TO BE DONE: Stop after the line containing "return W(u, v, float(near_depth(np.float64(u), np.float64(v)))": print each line exactly from the first line of the listing up to that point.

DATA:
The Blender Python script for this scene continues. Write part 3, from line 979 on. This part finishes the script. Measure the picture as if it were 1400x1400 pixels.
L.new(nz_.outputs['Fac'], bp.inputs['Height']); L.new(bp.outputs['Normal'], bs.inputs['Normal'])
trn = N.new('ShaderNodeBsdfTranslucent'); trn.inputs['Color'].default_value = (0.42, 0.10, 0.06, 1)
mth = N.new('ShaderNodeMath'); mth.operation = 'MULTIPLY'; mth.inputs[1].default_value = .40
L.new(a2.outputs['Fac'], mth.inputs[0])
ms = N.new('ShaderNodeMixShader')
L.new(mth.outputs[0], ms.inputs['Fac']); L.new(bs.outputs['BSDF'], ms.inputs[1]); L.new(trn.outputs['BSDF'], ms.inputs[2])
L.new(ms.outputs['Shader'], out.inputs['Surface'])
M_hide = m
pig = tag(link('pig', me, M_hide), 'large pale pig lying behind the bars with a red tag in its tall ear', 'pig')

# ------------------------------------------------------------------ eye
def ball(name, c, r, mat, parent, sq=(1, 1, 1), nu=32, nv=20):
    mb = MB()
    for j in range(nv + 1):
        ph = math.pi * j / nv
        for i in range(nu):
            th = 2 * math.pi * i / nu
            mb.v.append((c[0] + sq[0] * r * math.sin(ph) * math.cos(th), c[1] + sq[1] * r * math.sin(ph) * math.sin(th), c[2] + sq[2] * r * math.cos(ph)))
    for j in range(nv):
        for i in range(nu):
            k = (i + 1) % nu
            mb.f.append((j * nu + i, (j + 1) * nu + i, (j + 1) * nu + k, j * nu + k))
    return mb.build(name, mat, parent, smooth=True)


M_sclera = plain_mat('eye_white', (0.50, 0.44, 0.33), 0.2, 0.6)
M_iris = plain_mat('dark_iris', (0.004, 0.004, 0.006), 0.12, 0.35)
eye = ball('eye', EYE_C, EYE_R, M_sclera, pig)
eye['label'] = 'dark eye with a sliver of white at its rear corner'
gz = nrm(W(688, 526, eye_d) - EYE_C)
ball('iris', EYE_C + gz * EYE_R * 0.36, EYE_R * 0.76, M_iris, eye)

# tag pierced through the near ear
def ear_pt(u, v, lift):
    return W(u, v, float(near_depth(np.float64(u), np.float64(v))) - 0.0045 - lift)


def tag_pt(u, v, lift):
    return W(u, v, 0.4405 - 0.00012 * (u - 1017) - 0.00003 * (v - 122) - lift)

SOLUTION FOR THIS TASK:
The Blender Python script for this scene continues. Write part 3, from line 979 on. This part finishes the script. Measure the picture as if it were 1400x1400 pixels.
L.new(nz_.outputs['Fac'], bp.inputs['Height']); L.new(bp.outputs['Normal'], bs.inputs['Normal'])
trn = N.new('ShaderNodeBsdfTranslucent'); trn.inputs['Color'].default_value = (0.42, 0.10, 0.06, 1)
mth = N.new('ShaderNodeMath'); mth.operation = 'MULTIPLY'; mth.inputs[1].default_value = .40
L.new(a2.outputs['Fac'], mth.inputs[0])
ms = N.new('ShaderNodeMixShader')
L.new(mth.outputs[0], ms.inputs['Fac']); L.new(bs.outputs['BSDF'], ms.inputs[1]); L.new(trn.outputs['BSDF'], ms.inputs[2])
L.new(ms.outputs['Shader'], out.inputs['Surface'])
M_hide = m
pig = tag(link('pig', me, M_hide), 'large pale pig lying behind the bars with a red tag in its tall ear', 'pig')

# ------------------------------------------------------------------ eye
def ball(name, c, r, mat, parent, sq=(1, 1, 1), nu=32, nv=20):
    mb = MB()
    for j in range(nv + 1):
        ph = math.pi * j / nv
        for i in range(nu):
            th = 2 * math.pi * i / nu
            mb.v.append((c[0] + sq[0] * r * math.sin(ph) * math.cos(th), c[1] + sq[1] * r * math.sin(ph) * math.sin(th), c[2] + sq[2] * r * math.cos(ph)))
    for j in range(nv):
        for i in range(nu):
            k = (i + 1) % nu
            mb.f.append((j * nu + i, (j + 1) * nu + i, (j + 1) * nu + k, j * nu + k))
    return mb.build(name, mat, parent, smooth=True)


M_sclera = plain_mat('eye_white', (0.50, 0.44, 0.33), 0.2, 0.6)
M_iris = plain_mat('dark_iris', (0.004, 0.004, 0.006), 0.12, 0.35)
eye = ball('eye', EYE_C, EYE_R, M_sclera, pig)
eye['label'] = 'dark eye with a sliver of white at its rear corner'
gz = nrm(W(688, 526, eye_d) - EYE_C)
ball('iris', EYE_C + gz * EYE_R * 0.36, EYE_R * 0.76, M_iris, eye)

# tag pierced through the near ear
def ear_pt(u, v, lift):
    return W(u, v, float(near_depth(np.float64(u), np.float64(v))) - 0.0045 - lift)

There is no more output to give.